Now that Rep. Peter King, R-N.Y., has assumed the chairmanship of the House Homeland Security committee and is promoting hearings on Muslim "radicalization," there's been a burst of media coverage surrounding his decades-long support for the IRA, the Irish terrorist group, which he broke with only recently, in 2005.
But for Tom Parker, an official at Amnesty International in Washington who hails from Britain, the distaste for King is personal. As Parker notes in a new Op-Ed, and explained further in an interview with Salon Thursday, he survived an IRA terrorist bombing in 1990 when he was 21.
"I have no problem with his support for a unified Ireland. What really bothers me is the hypocrisy of the man," says Parker, who is now policy director for terrorism, counterterrorism and human rights at Amnesty International USA.
It was King's designation of WikiLeaks founder Julian Assange as a terrorist that prompted Parker to go public. Parker himself is critical of Assange, "but to call him a terrorist when you have supported people who actually blow stuff up, it seemed to me that that was really beyond the pale," he says. "This is a guy who is happy to bully other people when he has a whole crowd of skeletons in his closet on this issue."
The 1990 bombing occurred when Parker was at the 21st birthday of a friend at the hall of the Honourable Artillery Company in London, a space frequently rented out for social events.
Members of the IRA put a bomb on the roof that exploded during the party, injuring 17 civilian partygoers, including Parker, who still has a few scars from the incident. As the Guardian reported at the time, in a piece headlined "Injured students become latest in catalogue of innocents caught in Irish campaign of shootings and explosions; Celebration ends amid blood and glass" (via Nexis):
For the 40 guests at the black-tie birthday party in the City of London headquarters of the Honourable Artillery Company it had been a relaxed evening.

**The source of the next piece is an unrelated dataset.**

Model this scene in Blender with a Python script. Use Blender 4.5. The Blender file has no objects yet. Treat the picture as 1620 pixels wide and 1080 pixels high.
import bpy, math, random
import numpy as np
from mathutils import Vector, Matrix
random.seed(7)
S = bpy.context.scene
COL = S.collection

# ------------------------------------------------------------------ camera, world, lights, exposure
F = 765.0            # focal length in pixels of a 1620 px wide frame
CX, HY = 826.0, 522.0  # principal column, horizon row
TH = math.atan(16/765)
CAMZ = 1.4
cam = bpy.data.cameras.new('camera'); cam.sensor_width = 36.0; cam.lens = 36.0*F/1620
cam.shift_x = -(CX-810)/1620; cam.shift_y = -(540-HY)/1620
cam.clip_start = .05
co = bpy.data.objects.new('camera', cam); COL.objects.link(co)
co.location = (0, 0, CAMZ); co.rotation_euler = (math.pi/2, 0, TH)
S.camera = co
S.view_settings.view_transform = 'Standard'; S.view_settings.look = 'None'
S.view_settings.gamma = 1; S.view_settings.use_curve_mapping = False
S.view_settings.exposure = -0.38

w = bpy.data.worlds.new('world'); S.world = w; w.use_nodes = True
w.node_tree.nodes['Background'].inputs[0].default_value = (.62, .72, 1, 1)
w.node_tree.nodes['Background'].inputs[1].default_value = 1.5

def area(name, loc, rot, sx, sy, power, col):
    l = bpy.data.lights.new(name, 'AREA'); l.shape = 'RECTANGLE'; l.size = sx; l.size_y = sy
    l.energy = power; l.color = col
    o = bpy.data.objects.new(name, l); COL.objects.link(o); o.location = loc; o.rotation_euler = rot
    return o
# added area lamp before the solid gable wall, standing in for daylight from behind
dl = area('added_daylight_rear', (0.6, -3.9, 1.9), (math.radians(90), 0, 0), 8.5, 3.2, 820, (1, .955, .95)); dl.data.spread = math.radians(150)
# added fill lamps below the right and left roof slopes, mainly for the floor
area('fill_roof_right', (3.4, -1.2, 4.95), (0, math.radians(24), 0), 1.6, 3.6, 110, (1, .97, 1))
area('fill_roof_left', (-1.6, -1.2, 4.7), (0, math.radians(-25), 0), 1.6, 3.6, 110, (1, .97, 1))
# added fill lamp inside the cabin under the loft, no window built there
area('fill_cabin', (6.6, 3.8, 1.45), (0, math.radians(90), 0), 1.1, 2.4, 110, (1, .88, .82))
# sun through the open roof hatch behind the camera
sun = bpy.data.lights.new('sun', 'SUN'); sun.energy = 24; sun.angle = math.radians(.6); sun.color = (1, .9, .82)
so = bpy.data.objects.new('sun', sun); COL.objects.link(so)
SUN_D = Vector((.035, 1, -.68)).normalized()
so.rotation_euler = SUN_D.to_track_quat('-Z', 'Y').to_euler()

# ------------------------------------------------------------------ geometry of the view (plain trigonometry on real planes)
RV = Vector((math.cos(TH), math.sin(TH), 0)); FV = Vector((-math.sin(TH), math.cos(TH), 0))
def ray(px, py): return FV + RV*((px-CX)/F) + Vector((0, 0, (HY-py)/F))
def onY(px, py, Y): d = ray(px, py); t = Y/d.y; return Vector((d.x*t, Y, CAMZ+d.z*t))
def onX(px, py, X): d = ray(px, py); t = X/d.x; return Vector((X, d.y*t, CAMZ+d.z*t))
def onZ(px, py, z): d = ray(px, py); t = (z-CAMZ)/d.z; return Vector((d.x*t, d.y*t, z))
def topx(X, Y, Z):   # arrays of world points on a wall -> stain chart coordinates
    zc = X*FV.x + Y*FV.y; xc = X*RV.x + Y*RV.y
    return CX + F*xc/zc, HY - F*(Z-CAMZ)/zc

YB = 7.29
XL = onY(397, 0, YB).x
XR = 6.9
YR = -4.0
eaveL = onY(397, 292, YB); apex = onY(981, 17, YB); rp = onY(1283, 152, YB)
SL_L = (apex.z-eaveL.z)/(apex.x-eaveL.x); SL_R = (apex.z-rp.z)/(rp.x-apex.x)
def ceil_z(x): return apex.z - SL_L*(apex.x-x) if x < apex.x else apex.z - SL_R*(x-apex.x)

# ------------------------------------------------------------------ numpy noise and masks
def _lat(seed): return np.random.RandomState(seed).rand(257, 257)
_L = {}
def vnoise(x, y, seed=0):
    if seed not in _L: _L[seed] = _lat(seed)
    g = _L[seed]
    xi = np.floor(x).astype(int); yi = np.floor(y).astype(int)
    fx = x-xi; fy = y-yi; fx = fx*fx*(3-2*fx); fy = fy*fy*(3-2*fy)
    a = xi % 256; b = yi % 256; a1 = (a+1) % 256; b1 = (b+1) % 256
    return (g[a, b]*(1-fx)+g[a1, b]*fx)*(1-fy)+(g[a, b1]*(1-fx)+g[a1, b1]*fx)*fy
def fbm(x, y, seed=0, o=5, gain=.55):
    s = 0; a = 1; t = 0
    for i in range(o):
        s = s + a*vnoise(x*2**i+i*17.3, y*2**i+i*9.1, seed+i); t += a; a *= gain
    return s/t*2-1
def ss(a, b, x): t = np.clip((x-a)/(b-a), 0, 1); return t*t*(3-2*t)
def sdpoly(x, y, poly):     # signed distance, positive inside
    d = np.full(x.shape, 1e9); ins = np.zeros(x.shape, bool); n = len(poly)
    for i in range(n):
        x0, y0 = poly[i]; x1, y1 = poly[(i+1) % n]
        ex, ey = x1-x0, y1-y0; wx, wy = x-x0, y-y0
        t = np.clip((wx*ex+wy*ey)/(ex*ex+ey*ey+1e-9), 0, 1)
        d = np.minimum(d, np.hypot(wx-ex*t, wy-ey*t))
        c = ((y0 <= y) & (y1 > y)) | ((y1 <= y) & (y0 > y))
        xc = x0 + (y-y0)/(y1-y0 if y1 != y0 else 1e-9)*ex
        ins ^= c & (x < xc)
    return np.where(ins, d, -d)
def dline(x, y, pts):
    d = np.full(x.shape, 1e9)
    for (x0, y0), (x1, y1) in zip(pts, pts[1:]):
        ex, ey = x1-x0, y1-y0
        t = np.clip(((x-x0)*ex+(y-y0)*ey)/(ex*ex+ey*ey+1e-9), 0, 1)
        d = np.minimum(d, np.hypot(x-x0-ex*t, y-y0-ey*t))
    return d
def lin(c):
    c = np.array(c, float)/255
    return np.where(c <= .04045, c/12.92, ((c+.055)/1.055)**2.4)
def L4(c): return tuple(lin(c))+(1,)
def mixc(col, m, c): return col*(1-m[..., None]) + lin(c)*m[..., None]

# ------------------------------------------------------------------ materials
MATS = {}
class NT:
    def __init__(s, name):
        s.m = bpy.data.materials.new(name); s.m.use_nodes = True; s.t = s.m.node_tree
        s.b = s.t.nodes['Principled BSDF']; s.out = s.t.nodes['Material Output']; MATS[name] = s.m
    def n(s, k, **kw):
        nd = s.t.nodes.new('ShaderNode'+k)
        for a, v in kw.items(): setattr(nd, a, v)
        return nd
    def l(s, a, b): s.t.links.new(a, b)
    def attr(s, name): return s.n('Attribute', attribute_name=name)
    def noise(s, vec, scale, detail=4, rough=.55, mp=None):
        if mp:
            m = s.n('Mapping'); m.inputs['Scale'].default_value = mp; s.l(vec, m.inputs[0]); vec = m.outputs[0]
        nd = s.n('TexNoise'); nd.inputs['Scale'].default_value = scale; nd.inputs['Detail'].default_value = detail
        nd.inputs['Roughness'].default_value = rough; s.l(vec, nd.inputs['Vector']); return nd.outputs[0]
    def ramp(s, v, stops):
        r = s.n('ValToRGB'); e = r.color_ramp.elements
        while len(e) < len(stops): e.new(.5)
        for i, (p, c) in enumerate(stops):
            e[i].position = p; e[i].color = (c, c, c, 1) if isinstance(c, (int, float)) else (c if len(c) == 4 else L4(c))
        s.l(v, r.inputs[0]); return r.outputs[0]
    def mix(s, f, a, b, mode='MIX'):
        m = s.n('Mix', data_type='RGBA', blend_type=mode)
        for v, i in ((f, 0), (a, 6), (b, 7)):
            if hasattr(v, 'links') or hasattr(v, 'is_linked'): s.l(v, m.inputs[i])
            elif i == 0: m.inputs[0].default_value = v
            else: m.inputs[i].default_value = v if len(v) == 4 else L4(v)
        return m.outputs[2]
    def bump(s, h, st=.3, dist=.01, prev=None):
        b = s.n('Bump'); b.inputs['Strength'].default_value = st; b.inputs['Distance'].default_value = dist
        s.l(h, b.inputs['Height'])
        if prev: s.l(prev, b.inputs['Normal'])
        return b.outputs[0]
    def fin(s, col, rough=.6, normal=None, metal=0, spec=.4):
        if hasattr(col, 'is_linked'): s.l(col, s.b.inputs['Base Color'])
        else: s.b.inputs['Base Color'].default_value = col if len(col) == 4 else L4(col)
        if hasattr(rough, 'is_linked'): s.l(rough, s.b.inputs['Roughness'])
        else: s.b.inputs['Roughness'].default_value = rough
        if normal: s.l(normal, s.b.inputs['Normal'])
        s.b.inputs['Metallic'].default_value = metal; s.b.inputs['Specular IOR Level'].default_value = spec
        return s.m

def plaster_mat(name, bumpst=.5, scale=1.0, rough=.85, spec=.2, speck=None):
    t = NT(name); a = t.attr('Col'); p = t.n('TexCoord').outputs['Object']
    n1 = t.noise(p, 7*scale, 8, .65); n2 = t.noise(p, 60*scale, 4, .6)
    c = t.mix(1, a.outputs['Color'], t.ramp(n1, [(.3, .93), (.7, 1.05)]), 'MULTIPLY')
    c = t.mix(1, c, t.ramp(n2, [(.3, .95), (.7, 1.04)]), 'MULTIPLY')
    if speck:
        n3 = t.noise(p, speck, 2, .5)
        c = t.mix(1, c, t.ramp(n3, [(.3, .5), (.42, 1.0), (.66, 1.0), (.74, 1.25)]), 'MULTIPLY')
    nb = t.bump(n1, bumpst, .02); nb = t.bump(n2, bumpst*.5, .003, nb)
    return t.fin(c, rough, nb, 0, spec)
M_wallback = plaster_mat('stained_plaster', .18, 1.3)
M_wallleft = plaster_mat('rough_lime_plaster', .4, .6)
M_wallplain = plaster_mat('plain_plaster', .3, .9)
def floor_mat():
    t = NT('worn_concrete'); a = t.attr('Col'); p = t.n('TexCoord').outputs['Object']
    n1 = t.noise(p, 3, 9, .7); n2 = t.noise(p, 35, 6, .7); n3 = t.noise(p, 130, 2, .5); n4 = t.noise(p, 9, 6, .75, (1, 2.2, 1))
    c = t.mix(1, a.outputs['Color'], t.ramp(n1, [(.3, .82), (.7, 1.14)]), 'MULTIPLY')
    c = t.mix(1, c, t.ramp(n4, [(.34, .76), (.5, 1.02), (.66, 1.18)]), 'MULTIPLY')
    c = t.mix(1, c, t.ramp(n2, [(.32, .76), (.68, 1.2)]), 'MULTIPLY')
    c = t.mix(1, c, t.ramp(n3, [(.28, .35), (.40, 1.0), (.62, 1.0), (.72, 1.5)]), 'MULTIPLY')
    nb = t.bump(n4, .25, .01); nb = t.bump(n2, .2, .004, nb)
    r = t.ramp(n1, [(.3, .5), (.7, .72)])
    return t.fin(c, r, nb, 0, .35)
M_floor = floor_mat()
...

After Pimm's and orange juice, there had been a five-course dinner, and at about 11pm the guests moved to the bar for a last drink.
A few minutes later there was a massive explosion with a blinding flash of light. Glass flew through the air, rubble rained down on the party-goers, and evening clothes were stained with blood.
Two good chronicles of King's involvement with the IRA -- including fundraising for them in the 1980s in New York -- can be read here and here.
Parker, meanwhile, lays out this standard for assessing terrorism in his Op-Ed:
That problem is simple: if your test for whether or not terrorist violence is acceptable is whether or not you agree with the cause that it furthers, you will never have the moral authority to condemn such acts when they are carried out by others. The use of violence against innocents must be wrong in whatever form it takes. Take any other position and you are open, as Congressman King undoubtedly is, to charges of hypocrisy.